* **WRITTEN EXERCISE**
Review the lines that follow and copy each one that contains the word "this".

* **INFORMATION PROVIDED**
⁂

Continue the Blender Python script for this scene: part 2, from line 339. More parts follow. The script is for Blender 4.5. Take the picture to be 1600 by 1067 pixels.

⁂

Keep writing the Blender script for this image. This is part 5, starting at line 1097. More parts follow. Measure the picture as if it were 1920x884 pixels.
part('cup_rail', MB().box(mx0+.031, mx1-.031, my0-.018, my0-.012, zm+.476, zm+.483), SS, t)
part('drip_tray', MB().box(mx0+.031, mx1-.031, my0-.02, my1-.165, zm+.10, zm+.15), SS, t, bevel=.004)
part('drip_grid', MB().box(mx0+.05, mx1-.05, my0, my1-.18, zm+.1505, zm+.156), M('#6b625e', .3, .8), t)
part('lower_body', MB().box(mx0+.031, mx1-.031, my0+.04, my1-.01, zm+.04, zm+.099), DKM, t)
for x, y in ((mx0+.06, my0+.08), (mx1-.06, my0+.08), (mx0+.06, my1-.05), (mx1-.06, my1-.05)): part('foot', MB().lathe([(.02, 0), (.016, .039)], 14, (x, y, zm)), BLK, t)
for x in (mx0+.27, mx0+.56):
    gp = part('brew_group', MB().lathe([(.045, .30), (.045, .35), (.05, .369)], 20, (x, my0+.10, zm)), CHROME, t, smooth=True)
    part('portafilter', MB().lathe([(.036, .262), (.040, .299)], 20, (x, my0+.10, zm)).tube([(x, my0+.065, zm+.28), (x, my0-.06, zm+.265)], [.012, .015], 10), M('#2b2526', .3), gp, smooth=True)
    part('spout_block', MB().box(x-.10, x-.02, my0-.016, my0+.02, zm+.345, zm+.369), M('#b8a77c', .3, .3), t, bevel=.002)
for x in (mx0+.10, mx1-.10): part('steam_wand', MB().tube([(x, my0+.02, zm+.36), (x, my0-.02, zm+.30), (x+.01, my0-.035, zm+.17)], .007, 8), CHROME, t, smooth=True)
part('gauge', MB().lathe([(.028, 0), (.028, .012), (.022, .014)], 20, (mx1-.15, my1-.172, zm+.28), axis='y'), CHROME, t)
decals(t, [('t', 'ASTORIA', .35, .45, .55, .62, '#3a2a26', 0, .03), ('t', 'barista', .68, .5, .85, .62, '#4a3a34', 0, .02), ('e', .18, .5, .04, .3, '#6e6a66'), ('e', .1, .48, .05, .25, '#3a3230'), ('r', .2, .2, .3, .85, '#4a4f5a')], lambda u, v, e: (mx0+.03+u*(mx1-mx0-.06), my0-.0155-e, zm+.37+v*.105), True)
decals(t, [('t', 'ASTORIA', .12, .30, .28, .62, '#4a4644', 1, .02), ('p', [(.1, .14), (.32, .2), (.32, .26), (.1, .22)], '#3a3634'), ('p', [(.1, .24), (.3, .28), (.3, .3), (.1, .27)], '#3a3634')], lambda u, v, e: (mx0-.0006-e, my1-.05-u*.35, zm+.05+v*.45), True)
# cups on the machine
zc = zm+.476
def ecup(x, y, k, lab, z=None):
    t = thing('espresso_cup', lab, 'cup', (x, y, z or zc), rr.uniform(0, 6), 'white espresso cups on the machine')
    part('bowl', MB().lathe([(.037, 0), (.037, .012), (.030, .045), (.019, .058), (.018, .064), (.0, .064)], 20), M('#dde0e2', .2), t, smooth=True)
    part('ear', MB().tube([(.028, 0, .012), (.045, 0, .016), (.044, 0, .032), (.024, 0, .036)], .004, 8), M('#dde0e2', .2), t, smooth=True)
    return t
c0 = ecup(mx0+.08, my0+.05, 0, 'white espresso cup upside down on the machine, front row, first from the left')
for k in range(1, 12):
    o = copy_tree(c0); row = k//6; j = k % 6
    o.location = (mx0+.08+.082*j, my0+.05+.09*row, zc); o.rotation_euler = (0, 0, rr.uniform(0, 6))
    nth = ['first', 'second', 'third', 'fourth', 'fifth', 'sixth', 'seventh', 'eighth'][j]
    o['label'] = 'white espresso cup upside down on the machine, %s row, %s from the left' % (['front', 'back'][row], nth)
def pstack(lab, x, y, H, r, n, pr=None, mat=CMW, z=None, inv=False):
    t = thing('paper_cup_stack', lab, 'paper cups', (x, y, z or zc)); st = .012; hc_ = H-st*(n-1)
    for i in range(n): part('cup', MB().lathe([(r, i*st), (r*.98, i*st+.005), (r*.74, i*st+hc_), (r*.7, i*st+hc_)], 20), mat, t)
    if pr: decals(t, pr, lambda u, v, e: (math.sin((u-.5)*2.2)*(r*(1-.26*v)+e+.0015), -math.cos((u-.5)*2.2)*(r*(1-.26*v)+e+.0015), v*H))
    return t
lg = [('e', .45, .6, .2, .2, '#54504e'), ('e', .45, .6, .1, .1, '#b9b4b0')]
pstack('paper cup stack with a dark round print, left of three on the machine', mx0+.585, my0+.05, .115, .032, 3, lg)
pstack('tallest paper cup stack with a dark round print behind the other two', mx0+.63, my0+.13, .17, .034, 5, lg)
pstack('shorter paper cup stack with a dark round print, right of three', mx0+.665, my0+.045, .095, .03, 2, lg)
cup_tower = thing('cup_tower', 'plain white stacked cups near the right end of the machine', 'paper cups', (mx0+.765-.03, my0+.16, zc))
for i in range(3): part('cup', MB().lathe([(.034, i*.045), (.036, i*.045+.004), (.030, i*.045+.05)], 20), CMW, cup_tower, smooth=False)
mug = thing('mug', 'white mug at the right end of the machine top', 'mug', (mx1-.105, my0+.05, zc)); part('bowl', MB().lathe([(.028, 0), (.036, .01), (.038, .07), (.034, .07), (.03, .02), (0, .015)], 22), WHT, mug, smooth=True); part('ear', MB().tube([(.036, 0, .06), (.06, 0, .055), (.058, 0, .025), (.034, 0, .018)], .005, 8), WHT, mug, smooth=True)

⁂

* **CORRECT RESULT**
Continue the Blender Python script for this scene: part 2, from line 339. More parts follow. The script is for Blender 4.5. Take the picture to be 1600 by 1067 pixels.
Keep writing the Blender script for this image. This is part 5, starting at line 1097. More parts follow. Measure the picture as if it were 1920x884 pixels.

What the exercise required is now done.